Globals are still considered harmful to your health
Backed up from a local Blogger export (8911595847890050661/8911595847890050661.html) on 2026-01-01.
Sometimes there are well defined technical reasons for this. Some people detest them because they have been told they are bad. Other more thoughtful people understand some of the serious problems that globals have. Many times in rapid prototyping (ala beatbox) or in general game dev people get a bit too global-happy and it can be a serious problem… I’ll list a few of my main reasons for really not liking them:
- Globals can hide bugs, if you don’t name them intelligently they can be overriden by locally scoped variables.
- Globals don’t have well defined access patterns, anything in any thread can access them. This can make porting a single-threaded app to multi-core a super fun hairpulling exercise.
- Globals enable sloppy coding and can ruin layering.

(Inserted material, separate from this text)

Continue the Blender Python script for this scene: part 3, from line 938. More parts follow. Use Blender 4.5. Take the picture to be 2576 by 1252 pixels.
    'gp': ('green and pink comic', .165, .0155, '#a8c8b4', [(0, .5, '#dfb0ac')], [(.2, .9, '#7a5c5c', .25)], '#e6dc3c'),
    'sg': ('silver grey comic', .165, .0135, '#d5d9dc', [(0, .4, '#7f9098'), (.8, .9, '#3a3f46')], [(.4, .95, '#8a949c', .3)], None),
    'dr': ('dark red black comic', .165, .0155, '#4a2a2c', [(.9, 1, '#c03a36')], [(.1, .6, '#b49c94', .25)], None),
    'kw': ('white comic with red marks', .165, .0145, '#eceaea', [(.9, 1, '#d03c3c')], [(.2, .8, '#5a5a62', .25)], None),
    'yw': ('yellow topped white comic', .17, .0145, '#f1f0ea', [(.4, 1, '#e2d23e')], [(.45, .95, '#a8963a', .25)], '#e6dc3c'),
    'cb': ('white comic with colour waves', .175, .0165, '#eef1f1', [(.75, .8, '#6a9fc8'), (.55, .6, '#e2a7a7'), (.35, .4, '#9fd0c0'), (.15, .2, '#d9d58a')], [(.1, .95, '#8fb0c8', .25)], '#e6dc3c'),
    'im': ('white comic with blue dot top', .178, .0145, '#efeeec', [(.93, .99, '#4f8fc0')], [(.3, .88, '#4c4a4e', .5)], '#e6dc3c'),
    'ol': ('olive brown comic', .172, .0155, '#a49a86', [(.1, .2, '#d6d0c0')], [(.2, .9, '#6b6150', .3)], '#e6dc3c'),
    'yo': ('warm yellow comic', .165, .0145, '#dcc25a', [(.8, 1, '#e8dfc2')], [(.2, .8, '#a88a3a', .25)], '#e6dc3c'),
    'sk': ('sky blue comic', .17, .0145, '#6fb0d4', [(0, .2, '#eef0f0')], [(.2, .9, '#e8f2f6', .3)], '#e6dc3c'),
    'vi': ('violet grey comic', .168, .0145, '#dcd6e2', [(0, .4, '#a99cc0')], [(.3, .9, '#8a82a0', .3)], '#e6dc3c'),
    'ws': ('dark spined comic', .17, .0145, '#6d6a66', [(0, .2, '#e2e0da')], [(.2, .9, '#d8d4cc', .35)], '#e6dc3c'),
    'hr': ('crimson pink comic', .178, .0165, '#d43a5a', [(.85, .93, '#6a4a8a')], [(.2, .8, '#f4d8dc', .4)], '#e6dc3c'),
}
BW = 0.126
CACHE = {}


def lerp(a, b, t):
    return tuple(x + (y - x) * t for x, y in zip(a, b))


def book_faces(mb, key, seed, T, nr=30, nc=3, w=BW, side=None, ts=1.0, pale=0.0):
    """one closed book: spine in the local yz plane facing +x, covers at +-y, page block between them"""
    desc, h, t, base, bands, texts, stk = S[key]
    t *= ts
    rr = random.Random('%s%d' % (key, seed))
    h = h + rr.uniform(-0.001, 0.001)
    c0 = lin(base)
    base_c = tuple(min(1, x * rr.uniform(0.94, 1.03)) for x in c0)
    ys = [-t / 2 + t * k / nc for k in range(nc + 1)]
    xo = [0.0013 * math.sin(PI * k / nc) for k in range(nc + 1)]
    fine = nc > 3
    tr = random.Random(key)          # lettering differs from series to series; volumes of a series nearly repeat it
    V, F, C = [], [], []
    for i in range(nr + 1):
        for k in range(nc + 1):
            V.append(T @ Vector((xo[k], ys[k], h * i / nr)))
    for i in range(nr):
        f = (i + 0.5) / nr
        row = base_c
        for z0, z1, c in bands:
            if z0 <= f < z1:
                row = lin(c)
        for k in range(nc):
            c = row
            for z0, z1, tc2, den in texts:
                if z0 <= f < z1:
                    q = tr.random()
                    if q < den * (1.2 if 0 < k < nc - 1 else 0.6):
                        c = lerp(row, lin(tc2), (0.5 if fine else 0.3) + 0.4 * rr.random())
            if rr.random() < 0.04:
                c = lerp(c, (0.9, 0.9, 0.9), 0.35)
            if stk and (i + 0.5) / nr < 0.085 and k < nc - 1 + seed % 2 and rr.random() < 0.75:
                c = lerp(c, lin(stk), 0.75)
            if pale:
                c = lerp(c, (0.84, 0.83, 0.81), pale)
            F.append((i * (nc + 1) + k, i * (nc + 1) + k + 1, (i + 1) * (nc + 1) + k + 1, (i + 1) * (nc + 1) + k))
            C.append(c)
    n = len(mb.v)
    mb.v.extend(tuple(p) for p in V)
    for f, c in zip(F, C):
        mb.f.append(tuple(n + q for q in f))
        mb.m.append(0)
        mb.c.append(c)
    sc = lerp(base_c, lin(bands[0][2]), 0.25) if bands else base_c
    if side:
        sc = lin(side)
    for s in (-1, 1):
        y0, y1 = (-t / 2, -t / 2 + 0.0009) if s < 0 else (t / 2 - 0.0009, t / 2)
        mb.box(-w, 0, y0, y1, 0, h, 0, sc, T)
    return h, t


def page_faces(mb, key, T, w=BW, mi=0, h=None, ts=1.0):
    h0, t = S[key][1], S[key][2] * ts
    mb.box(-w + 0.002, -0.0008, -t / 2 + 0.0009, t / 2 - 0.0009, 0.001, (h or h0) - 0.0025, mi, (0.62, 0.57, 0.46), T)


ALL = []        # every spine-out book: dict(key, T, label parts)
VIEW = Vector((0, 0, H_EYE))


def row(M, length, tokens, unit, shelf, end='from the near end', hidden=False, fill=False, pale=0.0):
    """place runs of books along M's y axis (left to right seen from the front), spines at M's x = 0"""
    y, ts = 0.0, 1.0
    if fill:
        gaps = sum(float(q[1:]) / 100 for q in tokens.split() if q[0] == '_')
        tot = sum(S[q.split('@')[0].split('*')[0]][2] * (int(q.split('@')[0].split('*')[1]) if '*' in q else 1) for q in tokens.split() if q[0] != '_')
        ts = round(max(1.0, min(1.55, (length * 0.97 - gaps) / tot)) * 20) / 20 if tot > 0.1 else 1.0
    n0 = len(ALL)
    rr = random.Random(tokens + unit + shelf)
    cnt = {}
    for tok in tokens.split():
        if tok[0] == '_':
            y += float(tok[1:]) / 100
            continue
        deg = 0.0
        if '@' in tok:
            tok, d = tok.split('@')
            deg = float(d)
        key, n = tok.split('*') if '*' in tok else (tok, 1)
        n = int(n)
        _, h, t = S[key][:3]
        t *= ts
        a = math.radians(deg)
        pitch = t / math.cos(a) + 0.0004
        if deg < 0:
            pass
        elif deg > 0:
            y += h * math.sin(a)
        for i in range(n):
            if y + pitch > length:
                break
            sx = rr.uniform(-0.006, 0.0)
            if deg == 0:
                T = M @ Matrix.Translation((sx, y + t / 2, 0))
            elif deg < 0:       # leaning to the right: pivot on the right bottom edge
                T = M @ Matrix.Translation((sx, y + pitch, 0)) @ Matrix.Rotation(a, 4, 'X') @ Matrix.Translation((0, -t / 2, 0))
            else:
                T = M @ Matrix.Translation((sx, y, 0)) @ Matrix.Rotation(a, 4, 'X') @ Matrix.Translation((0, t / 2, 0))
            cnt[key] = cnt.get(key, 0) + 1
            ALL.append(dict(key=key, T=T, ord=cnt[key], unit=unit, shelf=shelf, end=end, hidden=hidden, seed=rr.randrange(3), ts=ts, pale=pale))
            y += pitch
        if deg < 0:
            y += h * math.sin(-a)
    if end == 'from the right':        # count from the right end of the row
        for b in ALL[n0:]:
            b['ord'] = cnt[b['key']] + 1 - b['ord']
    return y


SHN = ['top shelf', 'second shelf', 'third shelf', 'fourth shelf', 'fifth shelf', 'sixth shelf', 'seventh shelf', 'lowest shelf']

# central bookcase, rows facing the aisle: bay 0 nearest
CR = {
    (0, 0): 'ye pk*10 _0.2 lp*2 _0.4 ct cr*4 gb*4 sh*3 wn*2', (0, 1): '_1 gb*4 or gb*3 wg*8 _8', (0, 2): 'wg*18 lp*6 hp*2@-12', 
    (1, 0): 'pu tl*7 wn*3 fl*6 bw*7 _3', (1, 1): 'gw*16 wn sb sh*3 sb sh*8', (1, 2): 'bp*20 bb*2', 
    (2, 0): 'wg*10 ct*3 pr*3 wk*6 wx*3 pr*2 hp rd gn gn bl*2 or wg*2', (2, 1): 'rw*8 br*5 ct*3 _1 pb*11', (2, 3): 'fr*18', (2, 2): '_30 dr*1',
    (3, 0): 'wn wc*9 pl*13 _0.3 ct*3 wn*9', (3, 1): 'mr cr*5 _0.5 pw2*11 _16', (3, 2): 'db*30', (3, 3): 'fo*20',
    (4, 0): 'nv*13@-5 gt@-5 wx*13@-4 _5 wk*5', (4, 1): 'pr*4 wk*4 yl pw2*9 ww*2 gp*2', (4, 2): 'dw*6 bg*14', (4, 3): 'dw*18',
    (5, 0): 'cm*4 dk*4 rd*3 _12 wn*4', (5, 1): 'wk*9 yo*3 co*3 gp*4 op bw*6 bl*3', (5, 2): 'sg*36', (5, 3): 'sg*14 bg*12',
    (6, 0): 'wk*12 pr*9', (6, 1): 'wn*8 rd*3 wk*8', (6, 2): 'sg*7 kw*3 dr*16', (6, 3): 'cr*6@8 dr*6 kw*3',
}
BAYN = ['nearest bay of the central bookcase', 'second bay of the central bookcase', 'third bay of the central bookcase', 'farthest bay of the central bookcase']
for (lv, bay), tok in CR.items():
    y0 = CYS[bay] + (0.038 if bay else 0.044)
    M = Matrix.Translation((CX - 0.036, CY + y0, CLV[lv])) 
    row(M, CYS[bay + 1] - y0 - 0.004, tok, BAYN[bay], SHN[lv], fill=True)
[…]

- Globally defined classes don’t have deterministic initialization order, you better not count on one class being ready before another one. Go for two-phase construction if you need a global class.
It’s not all bad though:
- Having your root system(s) as objects at global scope simplifies your life.
- Pre/Static allocation is your friend. Many applications can be designed to require vary little dynamic allocation and this can really improve speed.
- Sometimes when you’re maintaining code it is less intrusive to add a global or static method then touch every method on down the call stack.
They’re there for a reason. What’s yours?